Sergio Ramírez
Desde la guerra de los Cristeros, cuando campesinos católicos se enfrentaron con las armas a las tropas del gobierno, una de las últimas secuelas de la revolución, no se registraba en México una situación de violencia de semejante magnitud.
El horror diario alcanza las páginas de los periódicos, que ante la abundancia de hechos no pueden sino resumirlos. Doce personas decapitadas en Mérida, capital del estado de Yucatán; tres de los presuntos autores fueron capturados en las cercanías de Cancún, en poder de las hachas con que habían cercenado las cabezas de sus víctimas. Se mata por rivalidades entre bandas, por venganzas organizadas, por advertencia. No pocas veces, junto a los cuerpos mutilados, o junto a las cabezas, hay mensajes para las autoridades locales y para la policía.

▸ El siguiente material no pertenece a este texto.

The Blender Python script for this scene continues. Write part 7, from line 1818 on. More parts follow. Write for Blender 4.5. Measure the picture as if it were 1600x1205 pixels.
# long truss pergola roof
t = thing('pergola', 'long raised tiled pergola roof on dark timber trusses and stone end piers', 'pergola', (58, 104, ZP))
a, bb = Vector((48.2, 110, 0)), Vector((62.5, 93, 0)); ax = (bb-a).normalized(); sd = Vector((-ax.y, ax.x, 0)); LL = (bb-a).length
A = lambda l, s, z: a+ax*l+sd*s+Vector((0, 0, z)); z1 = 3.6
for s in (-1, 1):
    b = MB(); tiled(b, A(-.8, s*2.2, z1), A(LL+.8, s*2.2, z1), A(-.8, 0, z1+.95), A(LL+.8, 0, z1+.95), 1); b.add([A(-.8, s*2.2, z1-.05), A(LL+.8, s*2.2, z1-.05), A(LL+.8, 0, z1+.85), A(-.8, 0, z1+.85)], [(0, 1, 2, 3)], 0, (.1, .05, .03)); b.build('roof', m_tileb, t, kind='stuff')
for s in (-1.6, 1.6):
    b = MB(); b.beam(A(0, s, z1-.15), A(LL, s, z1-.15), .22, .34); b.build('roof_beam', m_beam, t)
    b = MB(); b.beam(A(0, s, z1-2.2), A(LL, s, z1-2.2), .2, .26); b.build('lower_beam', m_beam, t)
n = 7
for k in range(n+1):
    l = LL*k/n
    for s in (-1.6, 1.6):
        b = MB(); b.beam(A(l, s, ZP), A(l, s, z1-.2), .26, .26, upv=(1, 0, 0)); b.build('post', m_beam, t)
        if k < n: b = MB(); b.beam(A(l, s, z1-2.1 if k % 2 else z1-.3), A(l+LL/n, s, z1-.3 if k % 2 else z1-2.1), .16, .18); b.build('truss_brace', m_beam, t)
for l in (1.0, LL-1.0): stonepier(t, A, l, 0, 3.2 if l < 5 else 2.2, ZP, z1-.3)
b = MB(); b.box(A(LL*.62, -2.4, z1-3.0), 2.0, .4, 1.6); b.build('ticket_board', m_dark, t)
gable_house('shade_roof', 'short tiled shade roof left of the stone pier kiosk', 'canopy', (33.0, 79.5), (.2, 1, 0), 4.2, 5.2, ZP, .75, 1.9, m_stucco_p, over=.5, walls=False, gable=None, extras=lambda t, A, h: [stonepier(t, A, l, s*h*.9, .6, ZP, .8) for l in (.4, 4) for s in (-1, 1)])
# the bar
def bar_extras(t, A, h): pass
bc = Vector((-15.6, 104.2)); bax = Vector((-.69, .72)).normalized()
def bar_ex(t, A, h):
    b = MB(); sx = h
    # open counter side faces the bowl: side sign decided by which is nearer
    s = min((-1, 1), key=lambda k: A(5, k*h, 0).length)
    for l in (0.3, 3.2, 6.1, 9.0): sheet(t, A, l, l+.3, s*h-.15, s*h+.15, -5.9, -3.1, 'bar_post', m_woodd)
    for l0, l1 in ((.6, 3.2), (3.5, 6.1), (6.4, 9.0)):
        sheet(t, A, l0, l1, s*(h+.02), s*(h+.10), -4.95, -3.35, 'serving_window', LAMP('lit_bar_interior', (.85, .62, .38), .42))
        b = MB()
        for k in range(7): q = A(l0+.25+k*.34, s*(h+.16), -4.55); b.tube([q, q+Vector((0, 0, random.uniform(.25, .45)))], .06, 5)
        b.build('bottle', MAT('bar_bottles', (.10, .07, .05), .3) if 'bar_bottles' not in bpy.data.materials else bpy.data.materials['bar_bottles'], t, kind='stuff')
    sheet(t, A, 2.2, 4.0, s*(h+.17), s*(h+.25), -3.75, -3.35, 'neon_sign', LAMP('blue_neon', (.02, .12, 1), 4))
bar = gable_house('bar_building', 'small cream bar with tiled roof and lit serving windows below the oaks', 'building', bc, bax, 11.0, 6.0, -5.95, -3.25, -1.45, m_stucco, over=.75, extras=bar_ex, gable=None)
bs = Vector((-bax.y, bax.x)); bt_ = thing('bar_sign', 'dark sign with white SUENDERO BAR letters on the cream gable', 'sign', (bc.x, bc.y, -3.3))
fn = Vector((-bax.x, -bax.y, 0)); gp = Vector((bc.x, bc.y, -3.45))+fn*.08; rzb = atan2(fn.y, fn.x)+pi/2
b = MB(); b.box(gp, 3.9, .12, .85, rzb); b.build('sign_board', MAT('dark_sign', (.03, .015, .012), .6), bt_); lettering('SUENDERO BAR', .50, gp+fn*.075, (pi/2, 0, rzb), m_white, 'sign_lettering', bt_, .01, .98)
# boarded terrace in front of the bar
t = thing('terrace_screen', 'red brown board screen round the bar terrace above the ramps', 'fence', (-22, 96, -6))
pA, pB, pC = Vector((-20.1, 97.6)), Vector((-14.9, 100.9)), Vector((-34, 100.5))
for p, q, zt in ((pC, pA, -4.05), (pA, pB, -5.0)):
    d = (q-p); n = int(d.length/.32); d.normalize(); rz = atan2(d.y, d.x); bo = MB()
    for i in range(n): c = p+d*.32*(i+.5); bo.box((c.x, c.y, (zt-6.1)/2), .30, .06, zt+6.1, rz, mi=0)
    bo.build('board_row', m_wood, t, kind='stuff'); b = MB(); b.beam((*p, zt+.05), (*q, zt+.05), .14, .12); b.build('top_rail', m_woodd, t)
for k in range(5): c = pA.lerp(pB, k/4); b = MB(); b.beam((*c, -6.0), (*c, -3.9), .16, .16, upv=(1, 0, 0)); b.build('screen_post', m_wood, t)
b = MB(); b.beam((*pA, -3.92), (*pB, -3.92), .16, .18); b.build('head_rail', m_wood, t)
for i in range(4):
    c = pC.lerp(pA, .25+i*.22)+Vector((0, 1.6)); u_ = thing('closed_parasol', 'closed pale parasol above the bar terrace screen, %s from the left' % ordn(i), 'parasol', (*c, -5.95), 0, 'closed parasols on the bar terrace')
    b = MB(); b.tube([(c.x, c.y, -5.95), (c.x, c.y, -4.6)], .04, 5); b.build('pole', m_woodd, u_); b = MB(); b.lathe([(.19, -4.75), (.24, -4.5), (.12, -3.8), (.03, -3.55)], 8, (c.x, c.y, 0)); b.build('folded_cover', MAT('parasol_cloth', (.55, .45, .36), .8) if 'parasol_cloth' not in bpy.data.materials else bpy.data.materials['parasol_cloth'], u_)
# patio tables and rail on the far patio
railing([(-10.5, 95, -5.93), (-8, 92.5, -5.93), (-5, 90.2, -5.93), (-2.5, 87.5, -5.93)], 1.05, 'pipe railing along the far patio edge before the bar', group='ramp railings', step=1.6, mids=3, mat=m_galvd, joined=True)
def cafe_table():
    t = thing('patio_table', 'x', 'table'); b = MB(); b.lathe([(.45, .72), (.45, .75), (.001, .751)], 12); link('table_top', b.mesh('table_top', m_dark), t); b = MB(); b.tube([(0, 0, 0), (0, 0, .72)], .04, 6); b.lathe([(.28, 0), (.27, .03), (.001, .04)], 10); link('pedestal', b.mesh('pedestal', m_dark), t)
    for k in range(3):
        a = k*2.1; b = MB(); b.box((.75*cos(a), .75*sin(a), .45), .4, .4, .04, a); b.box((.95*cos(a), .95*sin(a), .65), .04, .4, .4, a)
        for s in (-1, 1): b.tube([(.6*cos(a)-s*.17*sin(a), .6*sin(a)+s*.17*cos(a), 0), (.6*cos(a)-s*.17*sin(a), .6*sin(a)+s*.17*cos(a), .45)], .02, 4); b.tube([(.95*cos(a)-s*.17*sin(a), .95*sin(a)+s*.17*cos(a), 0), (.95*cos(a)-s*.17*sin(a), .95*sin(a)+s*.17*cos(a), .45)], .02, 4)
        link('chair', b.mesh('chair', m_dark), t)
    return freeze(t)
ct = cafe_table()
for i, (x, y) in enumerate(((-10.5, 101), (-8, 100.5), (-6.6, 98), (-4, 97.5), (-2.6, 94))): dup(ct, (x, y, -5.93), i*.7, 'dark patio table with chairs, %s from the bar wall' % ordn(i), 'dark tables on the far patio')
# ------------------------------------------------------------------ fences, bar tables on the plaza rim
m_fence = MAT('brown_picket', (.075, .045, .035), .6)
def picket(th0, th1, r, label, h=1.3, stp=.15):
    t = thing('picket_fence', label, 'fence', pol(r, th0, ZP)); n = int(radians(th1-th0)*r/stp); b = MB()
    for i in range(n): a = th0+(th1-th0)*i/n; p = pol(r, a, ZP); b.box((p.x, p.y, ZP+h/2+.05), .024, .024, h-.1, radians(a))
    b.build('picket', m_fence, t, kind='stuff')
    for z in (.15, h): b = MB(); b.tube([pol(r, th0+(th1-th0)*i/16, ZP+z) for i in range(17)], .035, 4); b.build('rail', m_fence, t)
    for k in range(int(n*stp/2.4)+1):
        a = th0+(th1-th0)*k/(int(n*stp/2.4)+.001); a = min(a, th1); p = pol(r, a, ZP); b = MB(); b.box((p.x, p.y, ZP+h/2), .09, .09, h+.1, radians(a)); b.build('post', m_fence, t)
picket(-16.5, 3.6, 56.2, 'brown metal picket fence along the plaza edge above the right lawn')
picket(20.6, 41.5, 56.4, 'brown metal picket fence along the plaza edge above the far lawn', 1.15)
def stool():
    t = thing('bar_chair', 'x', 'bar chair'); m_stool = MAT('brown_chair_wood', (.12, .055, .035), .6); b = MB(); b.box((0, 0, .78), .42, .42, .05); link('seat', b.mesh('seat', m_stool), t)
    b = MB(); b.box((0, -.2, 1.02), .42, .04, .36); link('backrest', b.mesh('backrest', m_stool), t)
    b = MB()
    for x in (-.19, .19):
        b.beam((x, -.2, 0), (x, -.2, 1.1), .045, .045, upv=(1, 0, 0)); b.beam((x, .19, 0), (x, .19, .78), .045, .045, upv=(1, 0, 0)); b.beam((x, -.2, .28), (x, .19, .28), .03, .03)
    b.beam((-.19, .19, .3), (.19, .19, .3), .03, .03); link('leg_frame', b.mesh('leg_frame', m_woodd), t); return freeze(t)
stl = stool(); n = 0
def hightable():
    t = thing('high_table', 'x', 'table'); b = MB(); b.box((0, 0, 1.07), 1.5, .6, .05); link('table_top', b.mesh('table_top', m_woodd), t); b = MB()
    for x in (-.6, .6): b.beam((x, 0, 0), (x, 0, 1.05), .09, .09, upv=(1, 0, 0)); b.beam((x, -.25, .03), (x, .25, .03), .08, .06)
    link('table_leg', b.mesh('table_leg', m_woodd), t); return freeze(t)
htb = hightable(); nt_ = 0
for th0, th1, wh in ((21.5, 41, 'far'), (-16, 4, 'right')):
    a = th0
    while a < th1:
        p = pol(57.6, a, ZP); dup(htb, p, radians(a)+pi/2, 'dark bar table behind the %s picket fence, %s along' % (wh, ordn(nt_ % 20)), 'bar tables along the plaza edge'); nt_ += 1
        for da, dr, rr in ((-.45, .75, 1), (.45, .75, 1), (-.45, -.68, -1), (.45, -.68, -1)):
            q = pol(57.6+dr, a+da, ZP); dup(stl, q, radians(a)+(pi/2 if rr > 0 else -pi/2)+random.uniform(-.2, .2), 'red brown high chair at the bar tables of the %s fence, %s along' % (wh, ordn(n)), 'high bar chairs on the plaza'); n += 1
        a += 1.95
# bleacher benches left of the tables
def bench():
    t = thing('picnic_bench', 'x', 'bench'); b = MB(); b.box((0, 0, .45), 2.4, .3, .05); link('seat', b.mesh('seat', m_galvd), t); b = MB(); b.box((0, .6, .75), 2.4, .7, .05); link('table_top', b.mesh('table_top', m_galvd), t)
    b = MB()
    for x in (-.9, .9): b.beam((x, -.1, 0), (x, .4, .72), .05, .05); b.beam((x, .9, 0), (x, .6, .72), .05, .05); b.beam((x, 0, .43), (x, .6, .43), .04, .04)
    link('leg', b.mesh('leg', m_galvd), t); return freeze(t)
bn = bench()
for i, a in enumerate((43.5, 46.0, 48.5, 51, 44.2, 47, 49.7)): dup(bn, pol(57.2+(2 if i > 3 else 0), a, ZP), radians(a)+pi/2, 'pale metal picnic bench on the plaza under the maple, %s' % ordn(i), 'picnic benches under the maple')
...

En Durango, las cabezas de dos mujeres fueron dejadas a pocos metros de las oficinas de la Procuraduría. En Nogales apareció otra cabeza en una hielera, y otra en una bolsa de basura, al lado una nota escrita con amenazas. Y las advertencias se expresan también en las llamadas "narcomantas", que amanecen colgadas de los puentes viales, en las que los traficantes denuncian la complicidad de las autoridades con determinadas bandas.